Quote, without change, all of the lines that follow.

** START **

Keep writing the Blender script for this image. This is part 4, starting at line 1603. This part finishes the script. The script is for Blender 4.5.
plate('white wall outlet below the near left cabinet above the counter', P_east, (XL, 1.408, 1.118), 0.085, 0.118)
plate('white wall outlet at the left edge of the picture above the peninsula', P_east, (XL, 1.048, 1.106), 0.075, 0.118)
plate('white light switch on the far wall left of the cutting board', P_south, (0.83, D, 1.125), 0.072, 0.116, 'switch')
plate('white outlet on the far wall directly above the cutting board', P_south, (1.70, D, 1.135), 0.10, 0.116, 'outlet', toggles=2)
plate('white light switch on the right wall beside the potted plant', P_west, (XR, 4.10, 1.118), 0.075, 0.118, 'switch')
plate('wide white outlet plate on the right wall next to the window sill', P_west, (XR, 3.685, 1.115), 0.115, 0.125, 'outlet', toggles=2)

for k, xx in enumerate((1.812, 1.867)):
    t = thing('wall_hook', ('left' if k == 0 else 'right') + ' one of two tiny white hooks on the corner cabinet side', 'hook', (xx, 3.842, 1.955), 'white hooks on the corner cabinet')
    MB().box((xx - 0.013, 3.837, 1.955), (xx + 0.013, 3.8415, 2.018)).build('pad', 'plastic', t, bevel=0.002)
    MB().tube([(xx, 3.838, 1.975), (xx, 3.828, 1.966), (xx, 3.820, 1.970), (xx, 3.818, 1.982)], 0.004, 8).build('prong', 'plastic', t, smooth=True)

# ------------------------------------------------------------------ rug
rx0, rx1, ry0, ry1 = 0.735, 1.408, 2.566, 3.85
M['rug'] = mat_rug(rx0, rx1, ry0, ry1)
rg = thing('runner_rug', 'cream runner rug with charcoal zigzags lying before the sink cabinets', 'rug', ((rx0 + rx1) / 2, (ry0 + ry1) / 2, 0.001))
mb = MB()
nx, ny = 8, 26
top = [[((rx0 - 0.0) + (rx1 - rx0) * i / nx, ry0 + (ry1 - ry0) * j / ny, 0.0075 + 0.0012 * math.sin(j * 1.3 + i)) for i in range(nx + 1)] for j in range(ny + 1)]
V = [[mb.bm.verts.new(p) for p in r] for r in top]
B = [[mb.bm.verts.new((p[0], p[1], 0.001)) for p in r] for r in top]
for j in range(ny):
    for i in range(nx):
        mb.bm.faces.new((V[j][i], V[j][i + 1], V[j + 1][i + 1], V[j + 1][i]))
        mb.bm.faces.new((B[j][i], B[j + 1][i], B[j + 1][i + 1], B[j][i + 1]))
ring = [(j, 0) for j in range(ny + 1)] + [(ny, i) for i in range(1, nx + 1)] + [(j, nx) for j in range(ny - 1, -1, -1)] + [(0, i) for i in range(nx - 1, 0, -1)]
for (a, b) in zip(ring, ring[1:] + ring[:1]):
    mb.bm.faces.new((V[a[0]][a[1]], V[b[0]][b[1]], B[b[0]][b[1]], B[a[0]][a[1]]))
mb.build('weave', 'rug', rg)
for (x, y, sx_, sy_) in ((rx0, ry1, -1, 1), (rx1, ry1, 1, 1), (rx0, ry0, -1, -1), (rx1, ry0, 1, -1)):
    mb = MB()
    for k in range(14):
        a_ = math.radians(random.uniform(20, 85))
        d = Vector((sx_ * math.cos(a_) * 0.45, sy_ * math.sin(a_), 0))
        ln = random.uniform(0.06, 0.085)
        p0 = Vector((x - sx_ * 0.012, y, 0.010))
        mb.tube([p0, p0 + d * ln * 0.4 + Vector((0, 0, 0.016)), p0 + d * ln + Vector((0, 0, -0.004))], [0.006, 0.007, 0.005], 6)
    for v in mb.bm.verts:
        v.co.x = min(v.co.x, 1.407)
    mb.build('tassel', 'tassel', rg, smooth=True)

** END **

◆ Exercise response ◆
Keep writing the Blender script for this image. This is part 4, starting at line 1603. This part finishes the script. The script is for Blender 4.5.
plate('white wall outlet below the near left cabinet above the counter', P_east, (XL, 1.408, 1.118), 0.085, 0.118)
plate('white wall outlet at the left edge of the picture above the peninsula', P_east, (XL, 1.048, 1.106), 0.075, 0.118)
plate('white light switch on the far wall left of the cutting board', P_south, (0.83, D, 1.125), 0.072, 0.116, 'switch')
plate('white outlet on the far wall directly above the cutting board', P_south, (1.70, D, 1.135), 0.10, 0.116, 'outlet', toggles=2)
plate('white light switch on the right wall beside the potted plant', P_west, (XR, 4.10, 1.118), 0.075, 0.118, 'switch')
plate('wide white outlet plate on the right wall next to the window sill', P_west, (XR, 3.685, 1.115), 0.115, 0.125, 'outlet', toggles=2)

for k, xx in enumerate((1.812, 1.867)):
    t = thing('wall_hook', ('left' if k == 0 else 'right') + ' one of two tiny white hooks on the corner cabinet side', 'hook', (xx, 3.842, 1.955), 'white hooks on the corner cabinet')
    MB().box((xx - 0.013, 3.837, 1.955), (xx + 0.013, 3.8415, 2.018)).build('pad', 'plastic', t, bevel=0.002)
    MB().tube([(xx, 3.838, 1.975), (xx, 3.828, 1.966), (xx, 3.820, 1.970), (xx, 3.818, 1.982)], 0.004, 8).build('prong', 'plastic', t, smooth=True)

# ------------------------------------------------------------------ rug
rx0, rx1, ry0, ry1 = 0.735, 1.408, 2.566, 3.85
M['rug'] = mat_rug(rx0, rx1, ry0, ry1)
rg = thing('runner_rug', 'cream runner rug with charcoal zigzags lying before the sink cabinets', 'rug', ((rx0 + rx1) / 2, (ry0 + ry1) / 2, 0.001))
mb = MB()
nx, ny = 8, 26
top = [[((rx0 - 0.0) + (rx1 - rx0) * i / nx, ry0 + (ry1 - ry0) * j / ny, 0.0075 + 0.0012 * math.sin(j * 1.3 + i)) for i in range(nx + 1)] for j in range(ny + 1)]
V = [[mb.bm.verts.new(p) for p in r] for r in top]
B = [[mb.bm.verts.new((p[0], p[1], 0.001)) for p in r] for r in top]
for j in range(ny):
    for i in range(nx):
        mb.bm.faces.new((V[j][i], V[j][i + 1], V[j + 1][i + 1], V[j + 1][i]))
        mb.bm.faces.new((B[j][i], B[j + 1][i], B[j + 1][i + 1], B[j][i + 1]))
ring = [(j, 0) for j in range(ny + 1)] + [(ny, i) for i in range(1, nx + 1)] + [(j, nx) for j in range(ny - 1, -1, -1)] + [(0, i) for i in range(nx - 1, 0, -1)]
for (a, b) in zip(ring, ring[1:] + ring[:1]):
    mb.bm.faces.new((V[a[0]][a[1]], V[b[0]][b[1]], B[b[0]][b[1]], B[a[0]][a[1]]))
mb.build('weave', 'rug', rg)
for (x, y, sx_, sy_) in ((rx0, ry1, -1, 1), (rx1, ry1, 1, 1), (rx0, ry0, -1, -1), (rx1, ry0, 1, -1)):
    mb = MB()
    for k in range(14):
        a_ = math.radians(random.uniform(20, 85))
        d = Vector((sx_ * math.cos(a_) * 0.45, sy_ * math.sin(a_), 0))
        ln = random.uniform(0.06, 0.085)
        p0 = Vector((x - sx_ * 0.012, y, 0.010))
        mb.tube([p0, p0 + d * ln * 0.4 + Vector((0, 0, 0.016)), p0 + d * ln + Vector((0, 0, -0.004))], [0.006, 0.007, 0.005], 6)
    for v in mb.bm.verts:
        v.co.x = min(v.co.x, 1.407)
    mb.build('tassel', 'tassel', rg, smooth=True)